Nel messaggio per la Giornata mondiale della pace del 1° gennaio 2017 Papa Francesco ha invitato chiaramente a seguire "la via della pace: non quella proclamata a parole ma di fatto negata perseguendo strategie di dominio, supportate da scandalose spese per gli armamenti mentre tante persone sono prive del necessario per vivere".
La corsa agli armamenti in realtà è già iniziata da tempo, come dimostrano le stime più recenti.
Le spese militari mondiali durante il 2015 sono infatti cresciute dell'1% superando i 1.760 miliardi di dollari, pari al 2,3% del Pil mondiale (rapporto Sipri).
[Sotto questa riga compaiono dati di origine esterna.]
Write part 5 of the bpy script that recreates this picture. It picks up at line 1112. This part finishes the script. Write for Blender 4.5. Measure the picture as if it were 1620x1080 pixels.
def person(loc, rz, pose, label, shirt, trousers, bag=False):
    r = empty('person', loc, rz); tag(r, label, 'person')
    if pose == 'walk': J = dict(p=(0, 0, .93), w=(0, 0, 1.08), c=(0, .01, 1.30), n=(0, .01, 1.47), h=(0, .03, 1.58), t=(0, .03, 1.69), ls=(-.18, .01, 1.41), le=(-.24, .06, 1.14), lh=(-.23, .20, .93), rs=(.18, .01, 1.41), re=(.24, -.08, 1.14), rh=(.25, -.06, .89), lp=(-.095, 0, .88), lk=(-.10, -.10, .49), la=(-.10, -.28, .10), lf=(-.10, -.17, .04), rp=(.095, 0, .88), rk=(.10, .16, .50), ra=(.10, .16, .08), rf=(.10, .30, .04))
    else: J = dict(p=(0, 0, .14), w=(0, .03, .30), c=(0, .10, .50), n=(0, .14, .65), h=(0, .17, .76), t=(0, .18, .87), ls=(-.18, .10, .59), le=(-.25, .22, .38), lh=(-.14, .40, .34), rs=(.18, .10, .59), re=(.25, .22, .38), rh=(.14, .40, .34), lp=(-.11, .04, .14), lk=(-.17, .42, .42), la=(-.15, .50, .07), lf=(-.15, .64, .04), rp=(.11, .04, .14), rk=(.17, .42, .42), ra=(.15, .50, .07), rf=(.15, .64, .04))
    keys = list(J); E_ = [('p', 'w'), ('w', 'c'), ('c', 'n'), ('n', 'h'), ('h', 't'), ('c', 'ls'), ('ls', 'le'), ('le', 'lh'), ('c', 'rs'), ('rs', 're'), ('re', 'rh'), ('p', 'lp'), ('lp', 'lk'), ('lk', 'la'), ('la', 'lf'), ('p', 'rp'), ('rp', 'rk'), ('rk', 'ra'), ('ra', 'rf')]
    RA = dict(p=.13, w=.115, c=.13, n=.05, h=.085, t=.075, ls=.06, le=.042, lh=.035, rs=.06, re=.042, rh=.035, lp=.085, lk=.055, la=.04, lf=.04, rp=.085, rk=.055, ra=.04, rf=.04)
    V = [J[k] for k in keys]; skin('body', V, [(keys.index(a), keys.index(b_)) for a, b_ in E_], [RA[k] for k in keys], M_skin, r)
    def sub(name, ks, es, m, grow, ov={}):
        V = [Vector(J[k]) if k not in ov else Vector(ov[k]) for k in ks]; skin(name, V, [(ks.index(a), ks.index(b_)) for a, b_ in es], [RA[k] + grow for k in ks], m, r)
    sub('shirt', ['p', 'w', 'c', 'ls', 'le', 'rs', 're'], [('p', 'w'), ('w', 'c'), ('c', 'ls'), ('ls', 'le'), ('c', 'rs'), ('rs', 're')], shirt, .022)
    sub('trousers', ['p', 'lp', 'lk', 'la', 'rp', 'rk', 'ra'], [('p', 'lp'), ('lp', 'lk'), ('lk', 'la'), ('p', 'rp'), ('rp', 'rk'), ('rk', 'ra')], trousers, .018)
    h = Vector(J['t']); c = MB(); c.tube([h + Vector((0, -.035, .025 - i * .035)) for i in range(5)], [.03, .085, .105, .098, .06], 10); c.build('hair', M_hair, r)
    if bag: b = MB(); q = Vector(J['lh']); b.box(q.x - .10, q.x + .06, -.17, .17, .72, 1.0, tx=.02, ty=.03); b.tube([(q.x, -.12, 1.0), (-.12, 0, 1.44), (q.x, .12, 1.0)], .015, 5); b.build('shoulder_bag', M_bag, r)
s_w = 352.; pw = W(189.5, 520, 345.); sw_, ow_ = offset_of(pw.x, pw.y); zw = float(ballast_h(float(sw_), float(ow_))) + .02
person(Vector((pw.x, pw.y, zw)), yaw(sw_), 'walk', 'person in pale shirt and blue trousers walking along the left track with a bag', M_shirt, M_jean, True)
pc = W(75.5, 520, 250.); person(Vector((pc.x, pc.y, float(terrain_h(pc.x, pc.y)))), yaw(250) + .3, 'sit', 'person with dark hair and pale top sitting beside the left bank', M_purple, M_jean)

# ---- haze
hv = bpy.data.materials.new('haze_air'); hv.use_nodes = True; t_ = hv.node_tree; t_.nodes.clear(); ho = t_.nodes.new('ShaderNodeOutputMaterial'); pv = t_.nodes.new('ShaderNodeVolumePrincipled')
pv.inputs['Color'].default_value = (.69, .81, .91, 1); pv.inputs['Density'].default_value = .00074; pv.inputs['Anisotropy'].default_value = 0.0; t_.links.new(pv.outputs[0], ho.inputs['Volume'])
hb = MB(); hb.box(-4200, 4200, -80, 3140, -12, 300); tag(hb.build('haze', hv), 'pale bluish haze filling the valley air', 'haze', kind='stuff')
In testa alla classifica sempre gli Stati Uniti, che da soli investono poco meno di 600 miliardi di dollari e contribuiscono al 36% della spesa complessiva, seguiti da Cina (13%), Arabia Saudita (5,2%), Russia (4%) e dagli altri 165 Paesi che si dividono il restante 19%.
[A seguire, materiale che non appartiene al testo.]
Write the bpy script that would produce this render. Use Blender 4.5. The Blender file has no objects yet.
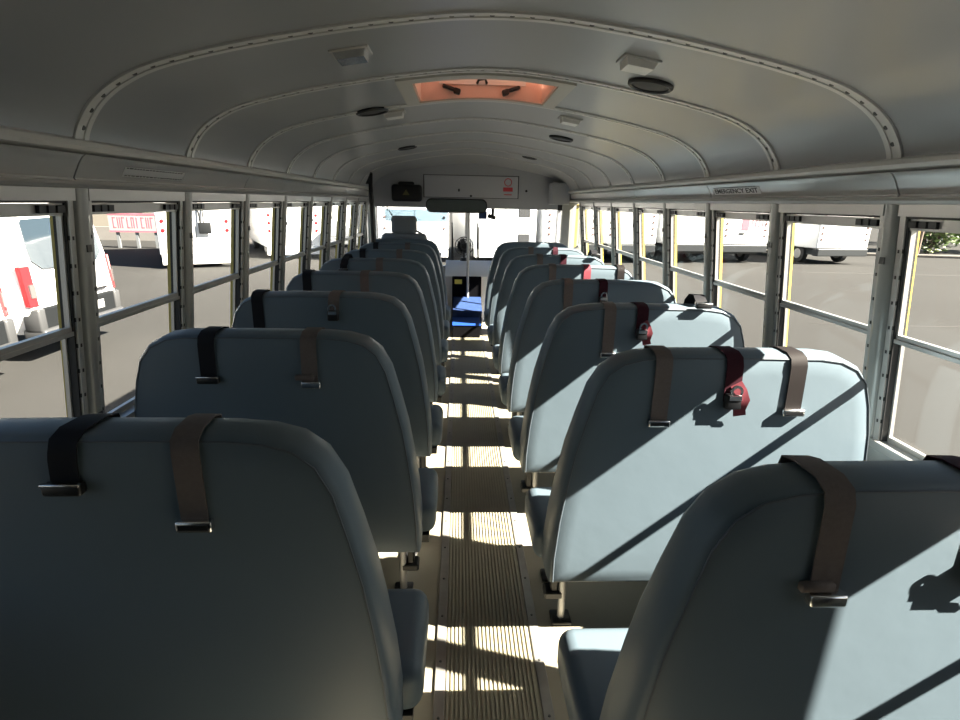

L'Arabia Saudita è cresciuta del 5,7%, con una spesa complessiva di 87 miliardi di dollari, dovuta agli investimenti diretti per la guerra in Yemen, che secondo la Rete italiana per il disarmo coinvolgono anche acquisti di bombe italiane. La Russia ha incrementato la spesa del 7,5% (66 miliardi di dollari totali).
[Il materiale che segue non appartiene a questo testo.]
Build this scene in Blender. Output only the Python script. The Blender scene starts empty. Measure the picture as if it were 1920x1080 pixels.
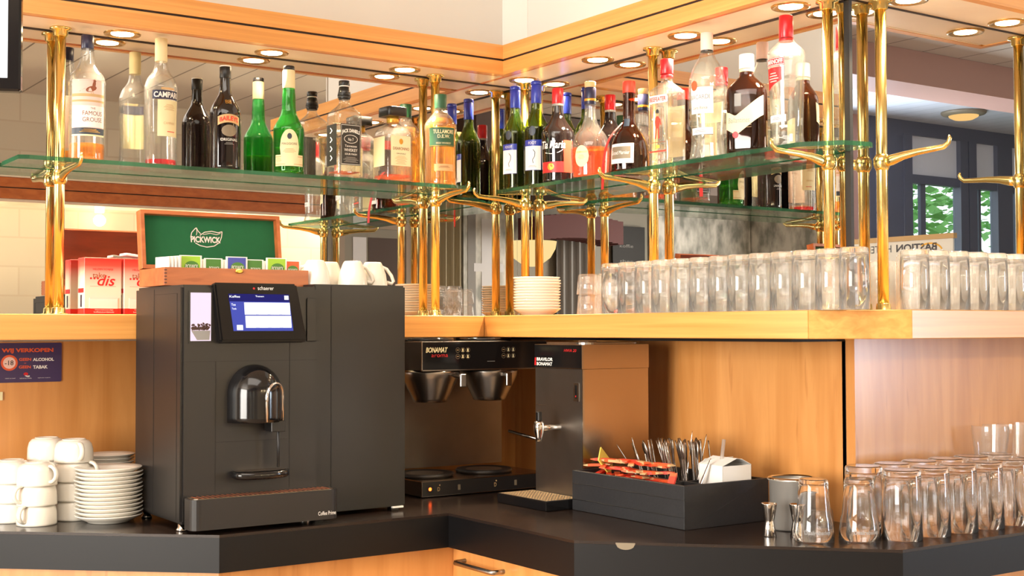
import bpy, bmesh, math, random
from mathutils import Vector, Matrix
random.seed(7)
PI = math.pi
SC = bpy.context.scene
COL = SC.collection

# ------------------------------------------------------------------ camera
WT = 0.93                       # worktop height
CAMZ = WT + 0.4319
cam = bpy.data.cameras.new('camera'); camo = bpy.data.objects.new('camera', cam); COL.objects.link(camo)
cam.sensor_width = 36; cam.lens = 36 * 2450.6 / 1920; cam.clip_start = 0.05; cam.clip_end = 200
YAW, PITCH, ROLL = 0.9682, 0.0314, -0.0026
camo.matrix_world = Matrix.Translation((-2.2903, -3.3, CAMZ)) @ Matrix.Rotation(YAW - PI/2, 4, 'Z') @ Matrix.Rotation(PI/2 + PITCH, 4, 'X') @ Matrix.Rotation(ROLL, 4, 'Z')
SC.camera = camo

# ------------------------------------------------------------------ render look, world, big lights
SC.view_settings.view_transform = 'Standard'; SC.view_settings.look = 'None'
SC.view_settings.exposure = 0.30; SC.view_settings.gamma = 1; SC.view_settings.use_curve_mapping = False
cy = SC.cycles
cy.max_bounces = 22; cy.diffuse_bounces = 3; cy.glossy_bounces = 10; cy.transmission_bounces = 16
cy.transparent_max_bounces = 40; cy.caustics_reflective = True; cy.caustics_refractive = False
cy.sample_clamp_indirect = 4.0; cy.blur_glossy = 0.5
try: cy.use_denoising = True
except Exception: pass

w = bpy.data.worlds.new('world'); SC.world = w; w.use_nodes = True
wn = w.node_tree.nodes['Background']; wn.inputs[0].default_value = (0.80, 0.90, 1.0, 1); wn.inputs[1].default_value = 3.2

def area(name, loc, target, sx, sy, power, col):
    l = bpy.data.lights.new(name, 'AREA'); l.shape = 'RECTANGLE'; l.size = sx; l.size_y = sy; l.energy = power; l.color = col
    o = bpy.data.objects.new(name, l); COL.objects.link(o); o.location = loc
    o.rotation_euler = (Vector(target) - Vector(loc)).to_track_quat('-Z', 'Y').to_euler()
    return o
# area fill lights added at the window walls and under the ceiling
area('window_daylight_right', (4.74, -5.9, 1.75), (4.74, 0, 1.75), 0.85, 1.9, 165, (0.70, 0.83, 1.0))
area('window_daylight_back', (-6.9, -3.0, 1.7), (0, -3.0, 1.7), 3.0, 2.2, 390, (1.0, 0.93, 0.82))
area('ceiling_daylight', (-1.9, -2.2, 2.95), (-1.7, -2.0, 0.0), 2.2, 2.0, 52, (1.0, 0.93, 0.84))  # unseen soft fill over the worktop, no fixture modelled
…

Nel 2015 l'export militare mondiale ha costituito un business di 28.626 miliardi di dollari (fonte Iriad), in crescita rispetto all'anno precedente (28.070).
Secondo gli ultimi dati disponibili (Sipri, 2016) riferiti al 2011-2015 i principali esportatori d'armi sono, nell'ordine: Usa (33%), Russia (25%), Cina (6%), Francia (6%), Germania (5%), Gran Bretagna (4%), Spagna (3%), Italia (3%), Ucraina (3%), Olanda (2%). Tutti gli altri Paesi del mondo coprono il restante 10%.
E l'Italia?
Nel nostro Paese la spesa militare è di poco inferiore ai 24 miliardi di dollari, siamo al 12° posto a livello mondiale. Siamo però il principale esportatore di armi "comuni" (cioè non militari, armi leggere come pistole e rivoltelle) pari a 307 milioni di euro. Ha però fatto discutere tempo fa la vendita di bombe aeree autorizzate dal governo all'Arabia Saudita, con voli-cargo partiti dall'aeroporto di Cagliari-Elmas. Tutto ciò, nonostante la legge 185/90 vieti di vendere armi a Paesi in guerra o che violano i diritti umani.
In Italia le spese per la difesa rappresentano l'1,18% del Pil, pari a circa 23 miliardi, con un leggero incremento, mentre la Nato chiede ai Paesi alleati di raggiungere il 2%. Di recente il ministro della Difesa, Roberta Pinotti, ha lanciato un piano di riforma delle Forze armate che prevede, tra l'altro, di ridurre gli organici di 40mila militari e 10mila civili, investendo di più sui giovani.
L'arsenale nucleare
Capitolo a parte è poi quello relativo alle armi nucleari. Gli Usa possiedono da soli 7.000 testate nucleari, la Russia 7.290, Francia 300, Cina 260, Regno Unito 215, Pakistan e India rispettivamente un centinaio, Israele 80, Corea del nord 10.
Sul territorio italiano, nelle basi Usa di Ghedi e Aviano, sono dislocate 70 testate nucleari americane.
Il 27 marzo prossimo le Nazioni Unite dovrebbero tornare a discutere sul progetto di abolizione delle armi nucleari - 123 nazioni lo scorso 23 ottobre hanno votato a favore della messa al bando - l’Italia invece si è opposta.
Le reazioni
“Scandalizzati, indignati e preoccupati per questa realtà angosciante e il rischio di ripetersi di scenari da guerra fredda”: così reagisce don Renato Sacco, coordinatore nazionale di Pax Christi Italia.
“La spesa militare in molti Paesi è già molto alta - afferma -. Il rischio di una escalation con la Russia ci riporta indietro di anni”.
Secondo don Sacco il presidente Trump “è abile a cavalcare l’opinione pubblica, offrendo una illusione di sicurezza. Al contrario così si aumenta l’insicurezza globale, perché si vedrà sempre più l’altro come un nemico”. Don Sacco chiede alla comunità cattolica “un sussulto di indignazione”.
Secondo Maurizio Simoncelli, vicepresidente dell’Istituto di ricerche internazionali Archivio Disarmo, Trump ha preso questa decisione per motivi di "grande business” e "volontà di egemonia".
“Le super-armi, come dimostra la storia, non hanno mai garantito la sicurezza. Semmai dipende dagli accordi tra Paesi di natura politica ed economica - osserva -. Il rischio di una guerra nucleare è lontano e speriamo rimanga tale: nessuna superpotenza è in grado di gestire gli aiuti umanitari in un post-conflitto nucleare, quindi sarebbe un suicidio”.
I pericoli vengono semmai dal terrorismo internazionale, "da combattere con l'intelligence" e relative, possibili, azioni di hackeraggio sui sistemi di difesa dei governi.